▶ [Short problem]:
In the material below, identify each line bearing the word "that". Reproduce those lines.

▶ [Records]:
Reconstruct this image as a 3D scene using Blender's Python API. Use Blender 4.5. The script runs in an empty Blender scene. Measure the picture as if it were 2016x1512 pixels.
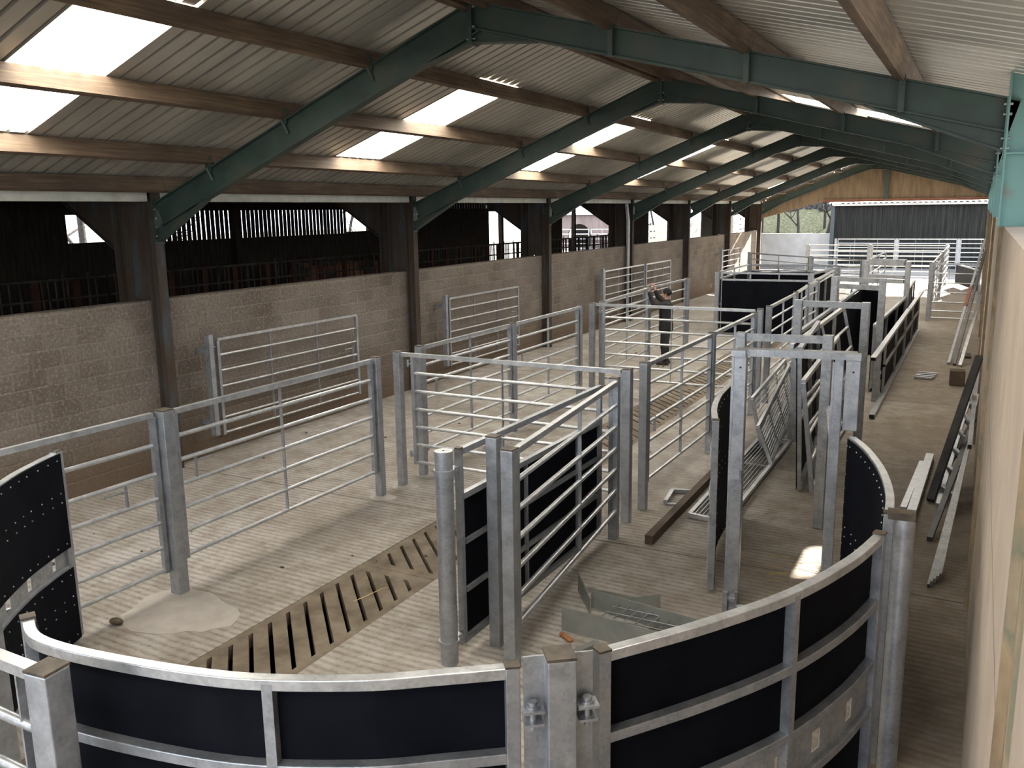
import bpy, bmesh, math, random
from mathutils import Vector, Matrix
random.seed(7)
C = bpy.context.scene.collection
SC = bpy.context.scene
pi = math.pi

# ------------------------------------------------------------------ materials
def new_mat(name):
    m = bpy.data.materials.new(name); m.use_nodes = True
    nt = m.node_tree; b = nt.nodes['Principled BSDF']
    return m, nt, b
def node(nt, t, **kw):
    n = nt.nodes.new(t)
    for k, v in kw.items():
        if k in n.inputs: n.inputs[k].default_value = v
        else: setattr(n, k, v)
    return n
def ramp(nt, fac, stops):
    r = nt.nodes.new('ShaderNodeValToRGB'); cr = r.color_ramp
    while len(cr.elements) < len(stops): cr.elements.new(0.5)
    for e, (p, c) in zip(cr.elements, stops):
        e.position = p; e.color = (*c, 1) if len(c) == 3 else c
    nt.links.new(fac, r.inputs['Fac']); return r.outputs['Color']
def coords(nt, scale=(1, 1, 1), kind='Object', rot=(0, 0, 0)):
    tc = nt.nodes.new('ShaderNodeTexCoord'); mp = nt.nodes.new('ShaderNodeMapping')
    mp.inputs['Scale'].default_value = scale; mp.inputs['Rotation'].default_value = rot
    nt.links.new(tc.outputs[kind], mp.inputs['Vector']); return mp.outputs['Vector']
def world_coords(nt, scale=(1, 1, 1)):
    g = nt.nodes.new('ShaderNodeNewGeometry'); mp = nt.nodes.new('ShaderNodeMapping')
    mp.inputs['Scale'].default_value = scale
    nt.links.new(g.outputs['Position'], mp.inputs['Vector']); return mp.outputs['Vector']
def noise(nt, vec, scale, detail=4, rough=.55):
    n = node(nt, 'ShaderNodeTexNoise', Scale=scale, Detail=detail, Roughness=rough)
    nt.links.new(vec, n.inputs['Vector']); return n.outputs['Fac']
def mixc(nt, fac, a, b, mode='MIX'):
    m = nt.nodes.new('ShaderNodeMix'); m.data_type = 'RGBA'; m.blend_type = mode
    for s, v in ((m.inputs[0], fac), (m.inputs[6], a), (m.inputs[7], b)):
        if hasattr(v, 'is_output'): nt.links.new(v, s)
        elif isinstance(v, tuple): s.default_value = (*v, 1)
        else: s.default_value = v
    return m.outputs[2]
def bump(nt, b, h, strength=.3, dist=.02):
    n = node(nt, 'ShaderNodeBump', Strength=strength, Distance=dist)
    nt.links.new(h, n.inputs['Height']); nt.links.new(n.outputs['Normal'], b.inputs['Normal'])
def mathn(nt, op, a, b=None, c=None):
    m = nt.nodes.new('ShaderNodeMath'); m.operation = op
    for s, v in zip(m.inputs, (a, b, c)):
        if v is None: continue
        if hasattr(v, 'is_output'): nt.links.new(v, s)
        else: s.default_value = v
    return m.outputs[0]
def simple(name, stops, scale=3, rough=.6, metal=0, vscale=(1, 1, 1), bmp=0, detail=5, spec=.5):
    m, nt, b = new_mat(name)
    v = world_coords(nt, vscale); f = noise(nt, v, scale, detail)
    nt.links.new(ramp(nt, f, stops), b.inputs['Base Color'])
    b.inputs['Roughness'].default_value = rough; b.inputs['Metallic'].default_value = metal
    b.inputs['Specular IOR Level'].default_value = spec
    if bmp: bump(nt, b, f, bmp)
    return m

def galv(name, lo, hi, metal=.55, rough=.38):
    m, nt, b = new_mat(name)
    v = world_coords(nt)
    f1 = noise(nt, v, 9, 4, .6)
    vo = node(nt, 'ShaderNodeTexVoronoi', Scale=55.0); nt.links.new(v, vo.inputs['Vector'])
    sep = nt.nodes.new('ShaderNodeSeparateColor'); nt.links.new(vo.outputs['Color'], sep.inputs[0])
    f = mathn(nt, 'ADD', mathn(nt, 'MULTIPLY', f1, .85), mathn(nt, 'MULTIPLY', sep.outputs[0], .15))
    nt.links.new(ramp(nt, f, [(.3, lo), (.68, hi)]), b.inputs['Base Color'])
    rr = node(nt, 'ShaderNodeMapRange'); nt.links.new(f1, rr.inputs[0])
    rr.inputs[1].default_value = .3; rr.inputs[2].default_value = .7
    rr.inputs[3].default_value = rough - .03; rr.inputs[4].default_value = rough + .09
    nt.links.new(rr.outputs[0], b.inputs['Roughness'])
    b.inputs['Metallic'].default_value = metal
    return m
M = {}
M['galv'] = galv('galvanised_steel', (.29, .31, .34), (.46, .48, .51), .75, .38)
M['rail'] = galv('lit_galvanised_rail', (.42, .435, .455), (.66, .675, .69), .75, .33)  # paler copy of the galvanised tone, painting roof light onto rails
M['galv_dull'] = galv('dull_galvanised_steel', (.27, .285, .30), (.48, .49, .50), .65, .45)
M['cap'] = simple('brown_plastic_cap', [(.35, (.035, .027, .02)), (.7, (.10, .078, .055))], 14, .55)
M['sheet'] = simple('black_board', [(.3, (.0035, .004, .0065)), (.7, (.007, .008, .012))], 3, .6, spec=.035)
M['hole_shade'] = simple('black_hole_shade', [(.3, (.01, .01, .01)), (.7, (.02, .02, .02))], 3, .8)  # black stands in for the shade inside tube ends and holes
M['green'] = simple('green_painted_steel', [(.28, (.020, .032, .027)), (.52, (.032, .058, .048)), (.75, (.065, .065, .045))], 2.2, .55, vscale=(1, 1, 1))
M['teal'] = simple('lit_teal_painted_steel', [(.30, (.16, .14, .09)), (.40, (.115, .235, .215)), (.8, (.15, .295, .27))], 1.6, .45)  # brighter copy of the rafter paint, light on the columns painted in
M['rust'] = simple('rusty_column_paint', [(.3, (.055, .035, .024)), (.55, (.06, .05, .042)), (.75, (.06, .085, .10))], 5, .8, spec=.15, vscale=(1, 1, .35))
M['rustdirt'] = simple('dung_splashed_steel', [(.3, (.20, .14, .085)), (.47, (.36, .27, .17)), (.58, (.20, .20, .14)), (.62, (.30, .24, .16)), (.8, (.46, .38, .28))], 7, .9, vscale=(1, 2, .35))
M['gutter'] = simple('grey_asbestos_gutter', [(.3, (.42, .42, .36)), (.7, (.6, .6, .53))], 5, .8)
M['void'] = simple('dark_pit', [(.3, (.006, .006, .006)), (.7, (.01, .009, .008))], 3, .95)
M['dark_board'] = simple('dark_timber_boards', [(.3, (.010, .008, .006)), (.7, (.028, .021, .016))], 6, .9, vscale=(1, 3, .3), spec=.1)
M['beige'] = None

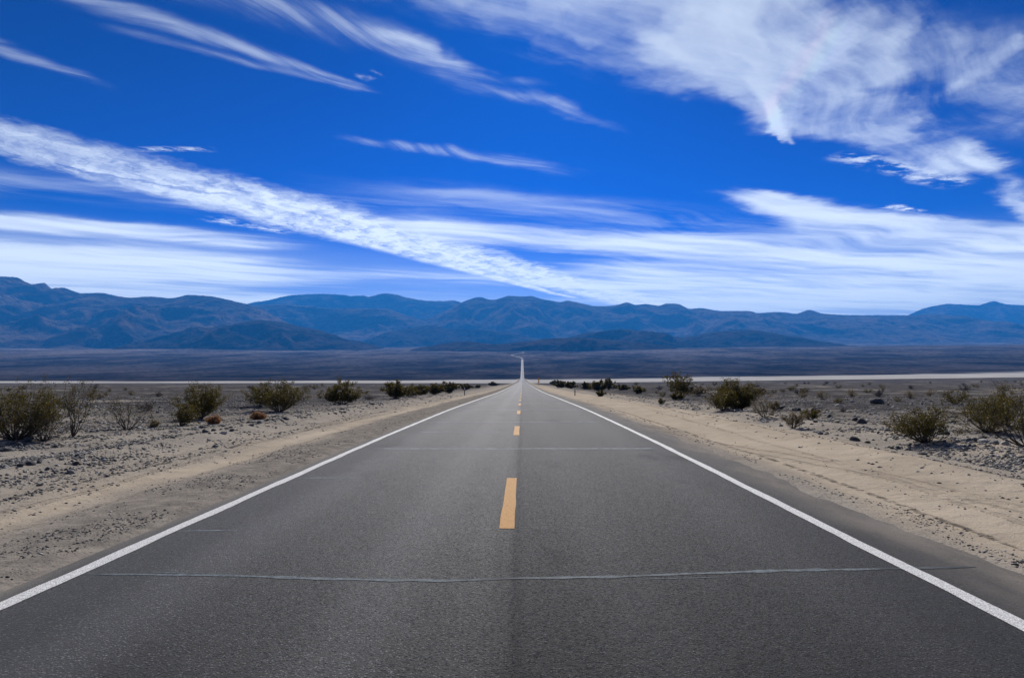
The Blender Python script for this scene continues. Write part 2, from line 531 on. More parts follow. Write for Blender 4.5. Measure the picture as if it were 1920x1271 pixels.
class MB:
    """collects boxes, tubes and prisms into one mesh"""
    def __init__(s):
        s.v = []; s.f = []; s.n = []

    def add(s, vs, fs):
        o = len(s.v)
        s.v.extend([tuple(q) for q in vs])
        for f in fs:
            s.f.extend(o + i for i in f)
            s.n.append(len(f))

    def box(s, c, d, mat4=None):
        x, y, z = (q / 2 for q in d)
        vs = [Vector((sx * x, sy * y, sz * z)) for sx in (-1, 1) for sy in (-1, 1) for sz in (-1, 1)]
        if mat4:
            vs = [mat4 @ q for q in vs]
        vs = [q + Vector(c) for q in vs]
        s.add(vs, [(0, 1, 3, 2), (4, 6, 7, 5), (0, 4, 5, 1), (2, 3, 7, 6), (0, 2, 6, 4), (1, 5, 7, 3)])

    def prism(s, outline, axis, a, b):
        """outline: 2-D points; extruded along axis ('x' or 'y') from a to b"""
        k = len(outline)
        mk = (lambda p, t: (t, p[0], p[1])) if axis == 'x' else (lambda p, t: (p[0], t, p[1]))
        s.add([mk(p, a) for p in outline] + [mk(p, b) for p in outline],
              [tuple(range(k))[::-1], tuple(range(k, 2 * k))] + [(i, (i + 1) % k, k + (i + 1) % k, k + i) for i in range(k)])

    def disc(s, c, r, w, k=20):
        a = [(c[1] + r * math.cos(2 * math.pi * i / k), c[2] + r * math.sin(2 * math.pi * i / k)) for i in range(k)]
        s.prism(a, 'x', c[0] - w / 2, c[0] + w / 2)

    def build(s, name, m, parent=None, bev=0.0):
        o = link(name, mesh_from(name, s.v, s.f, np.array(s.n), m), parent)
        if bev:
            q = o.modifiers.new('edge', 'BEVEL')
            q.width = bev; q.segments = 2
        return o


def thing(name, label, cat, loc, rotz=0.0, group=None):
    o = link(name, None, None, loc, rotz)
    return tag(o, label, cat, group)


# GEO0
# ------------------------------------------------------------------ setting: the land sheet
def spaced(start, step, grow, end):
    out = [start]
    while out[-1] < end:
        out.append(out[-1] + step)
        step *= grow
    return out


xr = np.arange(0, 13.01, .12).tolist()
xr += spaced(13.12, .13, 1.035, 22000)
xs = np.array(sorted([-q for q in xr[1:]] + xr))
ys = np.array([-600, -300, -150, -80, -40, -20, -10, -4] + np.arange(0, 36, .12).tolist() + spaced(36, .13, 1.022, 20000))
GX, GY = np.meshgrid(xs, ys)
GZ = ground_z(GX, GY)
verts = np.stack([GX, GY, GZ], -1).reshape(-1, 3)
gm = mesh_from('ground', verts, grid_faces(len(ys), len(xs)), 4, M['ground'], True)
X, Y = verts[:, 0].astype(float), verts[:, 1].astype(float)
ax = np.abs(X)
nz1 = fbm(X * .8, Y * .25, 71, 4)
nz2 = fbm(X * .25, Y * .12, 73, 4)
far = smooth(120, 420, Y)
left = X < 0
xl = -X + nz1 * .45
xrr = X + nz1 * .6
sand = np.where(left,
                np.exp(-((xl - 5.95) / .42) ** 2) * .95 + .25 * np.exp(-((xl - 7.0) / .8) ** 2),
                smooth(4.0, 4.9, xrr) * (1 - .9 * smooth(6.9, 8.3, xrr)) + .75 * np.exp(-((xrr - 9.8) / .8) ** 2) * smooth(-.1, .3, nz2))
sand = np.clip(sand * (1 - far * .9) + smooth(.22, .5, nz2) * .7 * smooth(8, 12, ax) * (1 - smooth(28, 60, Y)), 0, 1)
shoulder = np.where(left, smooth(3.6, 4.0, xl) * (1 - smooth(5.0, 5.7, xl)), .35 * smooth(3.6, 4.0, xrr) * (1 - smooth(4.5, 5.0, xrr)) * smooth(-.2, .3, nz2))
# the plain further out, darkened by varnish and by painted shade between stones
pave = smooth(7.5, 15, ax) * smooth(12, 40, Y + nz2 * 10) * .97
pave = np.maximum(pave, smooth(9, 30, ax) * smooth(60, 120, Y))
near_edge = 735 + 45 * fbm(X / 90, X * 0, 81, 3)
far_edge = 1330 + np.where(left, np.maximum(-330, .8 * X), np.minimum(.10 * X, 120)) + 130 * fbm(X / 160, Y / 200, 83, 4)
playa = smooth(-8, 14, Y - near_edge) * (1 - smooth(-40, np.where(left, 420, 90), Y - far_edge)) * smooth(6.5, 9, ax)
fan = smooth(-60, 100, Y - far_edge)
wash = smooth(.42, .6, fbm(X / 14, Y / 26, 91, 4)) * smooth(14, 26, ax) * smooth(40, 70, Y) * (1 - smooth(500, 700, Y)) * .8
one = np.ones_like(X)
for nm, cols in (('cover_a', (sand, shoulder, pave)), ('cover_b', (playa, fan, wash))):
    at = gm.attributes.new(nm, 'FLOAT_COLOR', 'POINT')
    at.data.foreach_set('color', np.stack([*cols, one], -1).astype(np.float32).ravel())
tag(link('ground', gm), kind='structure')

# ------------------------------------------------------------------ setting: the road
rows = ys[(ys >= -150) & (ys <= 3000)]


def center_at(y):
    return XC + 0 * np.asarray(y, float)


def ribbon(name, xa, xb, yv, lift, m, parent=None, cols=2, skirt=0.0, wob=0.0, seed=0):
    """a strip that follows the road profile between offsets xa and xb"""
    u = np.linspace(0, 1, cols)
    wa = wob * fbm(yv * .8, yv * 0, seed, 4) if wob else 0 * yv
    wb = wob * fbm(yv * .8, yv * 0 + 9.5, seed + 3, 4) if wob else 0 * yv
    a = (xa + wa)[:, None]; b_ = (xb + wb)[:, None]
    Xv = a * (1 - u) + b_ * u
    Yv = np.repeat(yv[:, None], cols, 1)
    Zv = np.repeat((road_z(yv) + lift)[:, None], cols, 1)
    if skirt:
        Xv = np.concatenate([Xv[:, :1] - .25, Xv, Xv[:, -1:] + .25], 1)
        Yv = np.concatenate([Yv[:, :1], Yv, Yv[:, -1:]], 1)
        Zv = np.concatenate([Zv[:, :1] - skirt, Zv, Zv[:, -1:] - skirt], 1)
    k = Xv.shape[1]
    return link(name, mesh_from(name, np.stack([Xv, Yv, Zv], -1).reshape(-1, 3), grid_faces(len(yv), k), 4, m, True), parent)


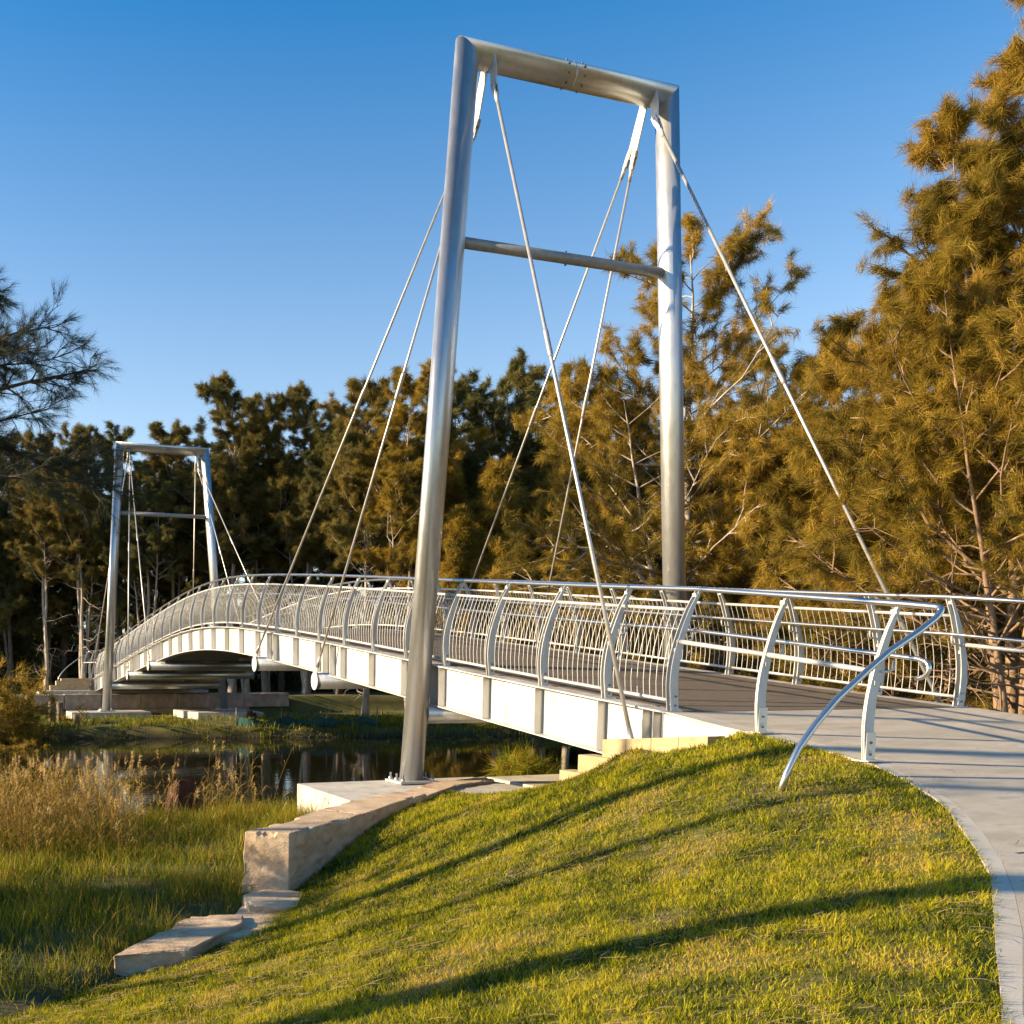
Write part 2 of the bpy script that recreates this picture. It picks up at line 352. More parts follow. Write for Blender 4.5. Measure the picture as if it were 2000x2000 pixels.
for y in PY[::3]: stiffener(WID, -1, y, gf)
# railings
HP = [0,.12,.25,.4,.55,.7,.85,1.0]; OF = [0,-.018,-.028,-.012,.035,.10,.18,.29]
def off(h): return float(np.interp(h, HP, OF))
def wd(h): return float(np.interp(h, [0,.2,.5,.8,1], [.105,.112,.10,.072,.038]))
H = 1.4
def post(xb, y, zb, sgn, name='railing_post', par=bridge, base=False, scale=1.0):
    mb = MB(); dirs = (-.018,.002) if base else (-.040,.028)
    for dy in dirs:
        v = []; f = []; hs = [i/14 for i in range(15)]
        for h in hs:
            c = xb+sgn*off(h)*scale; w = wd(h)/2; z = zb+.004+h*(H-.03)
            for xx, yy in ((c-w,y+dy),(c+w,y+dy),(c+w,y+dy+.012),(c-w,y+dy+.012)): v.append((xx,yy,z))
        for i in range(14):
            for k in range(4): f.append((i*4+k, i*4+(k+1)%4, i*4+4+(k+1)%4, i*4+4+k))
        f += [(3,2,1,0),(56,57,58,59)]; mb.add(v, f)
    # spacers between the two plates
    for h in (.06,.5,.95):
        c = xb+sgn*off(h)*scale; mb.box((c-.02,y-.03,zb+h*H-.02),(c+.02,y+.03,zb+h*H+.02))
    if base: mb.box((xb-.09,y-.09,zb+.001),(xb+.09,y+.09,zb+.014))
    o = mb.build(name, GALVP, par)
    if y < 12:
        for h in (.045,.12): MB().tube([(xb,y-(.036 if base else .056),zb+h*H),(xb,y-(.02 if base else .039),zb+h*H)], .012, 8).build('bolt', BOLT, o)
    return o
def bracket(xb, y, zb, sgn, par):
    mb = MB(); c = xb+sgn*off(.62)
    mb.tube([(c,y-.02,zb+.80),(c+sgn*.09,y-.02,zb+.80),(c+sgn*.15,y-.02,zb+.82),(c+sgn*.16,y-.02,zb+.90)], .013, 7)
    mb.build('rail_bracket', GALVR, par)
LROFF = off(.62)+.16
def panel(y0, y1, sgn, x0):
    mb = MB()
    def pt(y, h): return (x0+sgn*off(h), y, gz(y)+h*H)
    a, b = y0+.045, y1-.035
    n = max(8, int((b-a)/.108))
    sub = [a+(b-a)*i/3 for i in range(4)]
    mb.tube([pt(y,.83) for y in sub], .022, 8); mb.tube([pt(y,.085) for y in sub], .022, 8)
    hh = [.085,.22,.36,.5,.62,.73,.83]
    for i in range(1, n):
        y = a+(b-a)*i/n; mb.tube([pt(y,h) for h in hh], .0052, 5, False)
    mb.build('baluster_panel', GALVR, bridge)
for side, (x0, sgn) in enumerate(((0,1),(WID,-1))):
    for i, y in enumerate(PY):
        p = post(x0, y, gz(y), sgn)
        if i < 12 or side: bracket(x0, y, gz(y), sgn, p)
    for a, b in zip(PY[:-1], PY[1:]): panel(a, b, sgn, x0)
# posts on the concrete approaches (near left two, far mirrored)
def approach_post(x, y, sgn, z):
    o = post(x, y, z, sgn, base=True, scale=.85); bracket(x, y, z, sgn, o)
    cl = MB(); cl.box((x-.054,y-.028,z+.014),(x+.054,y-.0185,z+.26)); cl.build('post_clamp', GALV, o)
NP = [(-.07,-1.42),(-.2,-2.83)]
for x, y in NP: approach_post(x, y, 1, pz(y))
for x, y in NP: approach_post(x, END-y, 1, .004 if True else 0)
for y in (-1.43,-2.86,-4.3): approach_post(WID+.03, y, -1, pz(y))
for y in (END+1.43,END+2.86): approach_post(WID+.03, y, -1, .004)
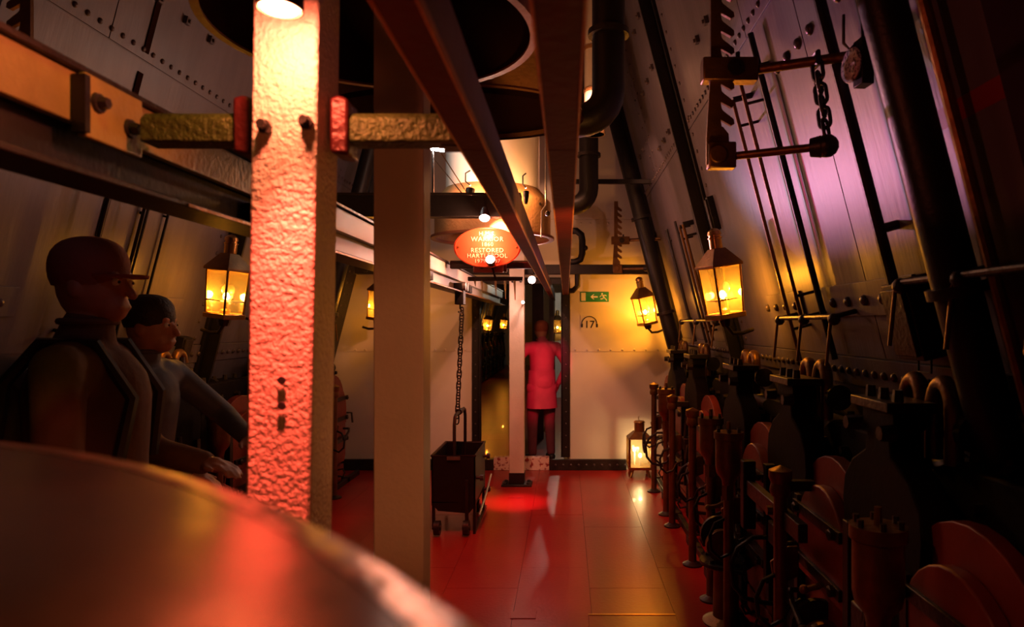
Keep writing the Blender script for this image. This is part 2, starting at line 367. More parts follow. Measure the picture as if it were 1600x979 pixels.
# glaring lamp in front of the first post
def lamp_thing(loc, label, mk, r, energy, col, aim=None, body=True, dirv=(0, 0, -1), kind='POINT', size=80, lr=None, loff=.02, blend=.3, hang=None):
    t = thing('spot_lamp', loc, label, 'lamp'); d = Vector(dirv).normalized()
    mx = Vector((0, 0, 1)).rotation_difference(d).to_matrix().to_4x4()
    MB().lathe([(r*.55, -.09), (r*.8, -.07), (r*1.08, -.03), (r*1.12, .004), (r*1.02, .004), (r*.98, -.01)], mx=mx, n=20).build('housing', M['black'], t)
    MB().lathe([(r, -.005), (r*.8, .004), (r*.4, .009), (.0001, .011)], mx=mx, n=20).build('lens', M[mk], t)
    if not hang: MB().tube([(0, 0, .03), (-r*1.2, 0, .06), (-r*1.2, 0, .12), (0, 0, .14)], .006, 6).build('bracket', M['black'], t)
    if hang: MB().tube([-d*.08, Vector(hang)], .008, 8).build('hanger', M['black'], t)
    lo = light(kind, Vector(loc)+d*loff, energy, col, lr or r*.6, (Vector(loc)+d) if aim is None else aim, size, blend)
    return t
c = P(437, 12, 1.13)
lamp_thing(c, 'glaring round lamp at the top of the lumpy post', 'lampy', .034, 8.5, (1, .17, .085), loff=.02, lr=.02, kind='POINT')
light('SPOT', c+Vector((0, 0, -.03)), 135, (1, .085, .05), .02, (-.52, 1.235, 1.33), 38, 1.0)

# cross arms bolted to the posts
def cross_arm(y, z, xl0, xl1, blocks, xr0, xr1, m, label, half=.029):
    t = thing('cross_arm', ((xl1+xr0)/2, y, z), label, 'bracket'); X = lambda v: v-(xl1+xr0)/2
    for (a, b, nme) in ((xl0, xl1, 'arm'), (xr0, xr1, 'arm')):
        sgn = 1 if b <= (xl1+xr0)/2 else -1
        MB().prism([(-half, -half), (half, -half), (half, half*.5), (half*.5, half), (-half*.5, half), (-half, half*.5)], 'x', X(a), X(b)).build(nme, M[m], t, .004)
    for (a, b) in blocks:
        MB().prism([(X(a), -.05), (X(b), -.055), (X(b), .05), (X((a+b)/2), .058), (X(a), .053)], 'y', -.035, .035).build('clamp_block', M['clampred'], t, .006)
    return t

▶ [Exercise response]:
    """a strip that follows the road profile between offsets xa and xb"""
Write part 2 of the bpy script that recreates this picture. It picks up at line 352. More parts follow. Write for Blender 4.5. Measure the picture as if it were 2000x2000 pixels.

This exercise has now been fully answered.